#### [What is asked]
Below is a listing. Gather each line of it that contains "from".

#### [Data excerpt]
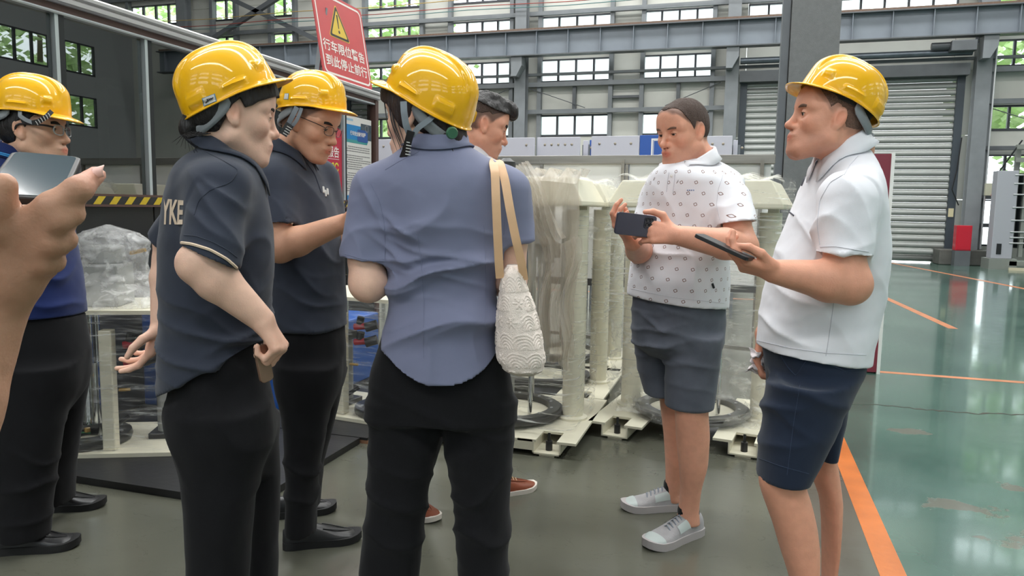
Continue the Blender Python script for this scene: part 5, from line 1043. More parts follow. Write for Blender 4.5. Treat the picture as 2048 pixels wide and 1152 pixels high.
def body_mesh(root, base, head, skin, torso, legs, arms, neck, step=.0026, off=-.030, legoff=-.024, stubble=0, scalp=None, lipc=None, flush=.16, hand_step=.0032, neck_r=(.052, .058), waist=None, sleeves=()):
    """one continuous body: head, neck, torso, arms with hands, legs"""
    zones = [(head.c, .145, step)]; pts = [head.c-.2, head.c+.2]
    for A in arms:
        hc = np.asarray(A['W'])+np.asarray(A['f'])/np.linalg.norm(A['f'])*.07; zones.append((hc, .12, hand_step)); pts += [hc-.16, hc+.16, np.asarray(A['E'])-.08, np.asarray(A['E'])+.08]
    for r in torso+[r for l in legs for r in l]: pts += [np.array([r[1]-r[3]-.03, r[2]-r[4]-.03, r[0]]), np.array([r[1]+r[3]+.03, r[2]+r[4]+.03, r[0]])]
    pts = np.array(pts); V_ = Vox(pts.min(0), pts.max(0), .0095, zones)
    if waist is not None: torso = [r if r[0] > waist else (r[0], r[1], r[2], r[3]*.86, r[4]*.86, r[5]) for r in torso]
    V_.loft(torso, k=0, off=off)
    for l in legs: V_.loft(l, k=.03, n=2.1, off=legoff)
    V_.cone(head.w((-.030, 0, -.055)), neck, neck_r[0], neck_r[1], .03)
    hb = np.array([.16, .16, .16]); V_.put(head.field, head.c-hb, head.c+hb, .022)
    for A in arms:
        S, E, W_ = [np.asarray(A[q], float) for q in 'SEW']; r = A.get('r', (.05, .043, .028)); m_ = E+(W_-E)*.28
        sl_ = [q for q in sleeves if np.linalg.norm(np.asarray(q[1])-E) < .30 and np.linalg.norm(np.asarray(q[0])-S) < .2]
        if sl_:
            q = min(sl_, key=lambda t: np.linalg.norm(np.asarray(t[0])-S)); V_.chain([q[0], q[1], E], [q[2]-.030, min(r[0], q[3]-.018), r[1]], .01)
        else: V_.cone(S, E, r[0]-.01, r[1], .03)
        V_.chain([E, m_, W_], [r[1], r[1]*1.03, r[2]], .015); hand(V_, W_, A['f'], A['n'], A['side'], A['curls'], A['thumb'], A.get('sc', 1.0), A.get('spread', .05))
    V, F = V_.mesh(); o = mesh_obj('body', V-base, F, M_SKIN, root, True)
    C_ = head.colour(V, skin, stubble, scalp, lipc, flush); C_ *= (1+.05*fbm(V*14, 3, 3))[:, None]
    for A in arms:                                          # hands a little redder than the arms
        hc = np.asarray(A['W'])+np.asarray(A['f'])/np.linalg.norm(A['f'])*.1; m_ = np.clip(1.5-np.linalg.norm(V-hc, axis=1)/.09, 0, 1)[:, None]*.35; C_ = C_*(1-m_)+C_*np.array([1.04, .84, .78])*m_
    set_col(o, C_); return o
def hair_mesh(root, base, head, material, t, hl, name='hair', step=.0032, lumps=(), noise=.0015, cuts=(), width=1.0, nfreq=60, extra=None):
    """hair over the skull: hl gives the hairline height over (x, |y|); lumps add volume (centre, radii)"""
    V_ = Vox(head.c-.19, head.c+.19, step); B = head.B; sc = head.sc; W_ = head.f['width']
    def fn(X, Y, Z):
        ax, ay, az = X-head.c[0], Y-head.c[1], Z-head.c[2]; x, y, z = [(ax*B[0, i]+ay*B[1, i]+az*B[2, i])/sc for i in range(3)]; ya = np.abs(y)
        d = ell_d(x+.012, y, z-.036, (.096+t, .076*W_+t, .087+t)); d = smin(d, ell_d(x+.045, y, z-.004, (.052+t, .062*W_+t, .062+t)), .03); d = smin(d, ell_d(x-.066, y, z-.060, (.024+t, .050*W_+t, .036+t)), .035); d = smin(d, ell_d(x-.028, y, z+.004, (.062+t*.8, .066*W_+t*.8, .082)), .03)
        d = np.maximum(d, (hl(x, ya)-z)*.7)
        for c, r in lumps: d = smin(d, ell_d(x-c[0], y-c[1], z-c[2], r), .012)
        for cfn in cuts: d = np.maximum(d, cfn(x, y, z))
        return d*sc
    V_.put(fn, head.c-.18, head.c+.18, 0); V, F = V_.mesh(); q = head.loc(V); n = vert_normals(V, F); st = vnoise(np.stack([q[:, 0]*nfreq*.5, q[:, 1]*nfreq*.5, q[:, 2]*nfreq*.12], 1), 5)+.6*vnoise(np.stack([q[:, 0]*nfreq, q[:, 1]*nfreq, q[:, 2]*nfreq*.2], 1), 6); V = V+n*(st*noise)[:, None]
    return mesh_obj(name, V-base, F, material, root, True)
def HL(xs, zs): return lambda x, ya: np.interp(x, xs, zs)
def foot_pts(px, b, yaw, Ln=.27):          # heel and toe on the floor from the ankle pixel and its distance
    g = G(px, 1200, b); f = np.array([math.cos(math.radians(yaw)), math.sin(math.radians(yaw))]); h = g[:2]-f*.06; return h, h+f*Ln
def planeZ(p, q, k=0.0):                   # hem: keep what is above the line from p to q (heights along a), k adds a slope along b
    s = (q[2]-p[2])/(q[0]-p[0]); return lambda X, Y, Z: (p[2]+s*(X-p[0])+k*(Y-p[1]))-Z
def fl_px(px, py):
    d = ray_(px, py); p = CPOS+d*(-CAMH/d[2]); return np.array([p@G_R, p@G_F])
# ---------------------------------------------------------------- W: woman in the dark navy polo, hand on hip
root, base = new_person(-.72, 1.88, 'woman in dark navy polo with cream letters on the back, hand on hip, black trousers'); pW = root
hd = Head((-.702, 1.877, 1.497), 27, -8, 0, 1.0, nose=.82, jaw=.98, brow=.6, lids=.8, fat=.003, cheek=1.1)
tor = px_rows(1.88, .17, [(294, 402, 486, None, .062), (306, 380, 496, None, .09), (323, 356, 510, None, .135), (348, 340, 528, None, .172), (385, 331, 537, None, .182), (430, 323, 546, None, .18), (480, 318, 551, None, .172), (540, 317, 551, None, .16), (600, 318, 549, None, .155), (650, 318, 546, None, .158), (700, 315, 545, None, .165), (750, 314, 546, None, .172), (800, 316, 548, None, .174)], 22)
hips = px_rows(1.88, .150, [(625, 338, 530), (690, 338, 532), (750, 338, 540), (810, 340, 553, None, .165), (850, 345, 557, None, .168)], 22)
legn = px_rows(1.80, .088, [(830, 342, 520), (900, 358, 520), (1000, 366, 512), (1152, 373, 500), (1300, 378, 492), (1418, 385, 488)]); legf = px_rows(1.98, .085, [(830, 395, 556), (900, 408, 561), (1000, 420, 560), (1152, 432, 557), (1270, 436, 545), (1358, 440, 540)])
armR = dict(S=G(437, 352, 1.70), E=G(397, 527, 1.645), W=G(524, 640, 1.685), r=(.050, .046, .029), f=(.45, .12, -.80), n=(-.85, .05, -.45), side=1, curls=[(62, 80, 50), (66, 84, 50), (70, 86, 50), (74, 86, 50)], thumb=[(.5, .6, .5), (.7, .2, .6), (.6, .0, .8)], sc=.93)
armL = dict(S=G(406, 384, 2.02), E=G(338, 520, 2.08), W=G(322, 650, 2.02), r=(.046, .041, .027), f=(-.30, -.12, -.93), n=(-.9, -.25, .1), side=-1, curls=[(22, 26, 14), (28, 30, 16), (34, 34, 18), (40, 36, 20)], thumb=[(.5, .7, .45), (.8, .25, .4), (.9, .1, .2)], sc=.93)
slW = [(G(440, 376, 1.725), G(420, 511, 1.655), .066, .065, (-.40, -.08, -.9)), (G(406, 384, 2.02), G(336, 486, 2.07), .060, .056)]
body_mesh(root, base, hd, SK_CNF, tor, [legn, legf], [armR, armL], G(452, 300, 1.88), step=.0023, neck_r=(.047, .056), flush=.18, waist=1.02, sleeves=slW)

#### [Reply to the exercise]
Continue the Blender Python script for this scene: part 5, from line 1043. More parts follow. Write for Blender 4.5. Treat the picture as 2048 pixels wide and 1152 pixels high.
def foot_pts(px, b, yaw, Ln=.27):          # heel and toe on the floor from the ankle pixel and its distance
def planeZ(p, q, k=0.0):                   # hem: keep what is above the line from p to q (heights along a), k adds a slope along b